We have a dedicated deployment team, consisting of mostly H1B visa folks. They write some deployment and init scripts, then hand over things over to the offshore group. This ends up costing the company a lot of money and pain due to horrid process. Usually onshore QA or development comes in to fix stuff when things go wrong. Oh, we do finance-related stuff and use insecure standard passwords all over the place. WTF am I still doing here.
We've spent quite a bit of time on our deployment system at Lanyrd, based on the philosophy that deployments should be automated, fast and cheap. Being able to deploy the site quickly and without too much performance overhead encourages multiple deployments a day, which is great for supporting rapid iteration and keeping everyone productive and happy.

Currently, our deploys are managed by a combination of fabric (the Python shell automation toolkit) and puppet. Puppet ensures our servers are fully configured, fabric orchestrates everything. We also have a Jenkins CI server which can be used to deploy at the click of a button, rather than running a command-line script.
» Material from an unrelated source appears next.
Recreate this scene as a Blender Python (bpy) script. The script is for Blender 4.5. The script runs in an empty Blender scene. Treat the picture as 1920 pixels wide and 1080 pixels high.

We can deploy to different environments or using different code branches using command-line arguments. For example:

    $ fab e:live deploy
Deploys our 'master' branch to our live environment.

    $ fab e:staging target:feature/new-login deploy
Deploys the feature/new-login git branch to our staging servers.

"target" can take anything Git can - a branch, a tag or even a commit hash.

We use south to manage our database migrations, which run as part of the deploy. Our static CSS/JS/etc assets are hosted on S3, and have their filenames rewritten to include the hash of the file contents before being uploaded - that way we can push new assets to S3 without overwriting the old ones, meaning that we don't have to worry about keeping our asset deploys perfectly synced with rolling out new HTML templates (which may depend on new CSS etc). We push new assets automatically at the start of the deploy.

We have an IRC bot that our sysadmin scripted. We pick the project we want deployed and issue a single command, it's amazing for low friction deployments.
We recently moved from dedicated to cloud servers, so we have a Chef recipe that we run using a knife command to target all web servers in parallel. The recipe looks at each of our git repos, finds ones that have been updated on the appropriate production branch, reclones them, then symlinks them into place, replacing the existing symlink to the old version. As a bonus, the deployment recipe also makes sure all permissions and symlinks are correct.

It works pretty well so far; we'll almost certainly be looking at ways to make it easier as it's currently a rather lengthy knife command.

Combination of Fabric and Hosted Chef.

Fabric logs into the servers and issue chef-client-command.

Chef does currently only handle the deployment part, ie pulls new code from git and refresh the app-server. I'm looking into setting up a cookbook that would be able to take a bare cloudserver and put it into production with the webapp running on it. That way I could scale faster if I would get unexpected traffic.

Puppet for server provisioning, and a self-maintained fork of Webistrano (web-based interface for Capistrano) for deploying applications.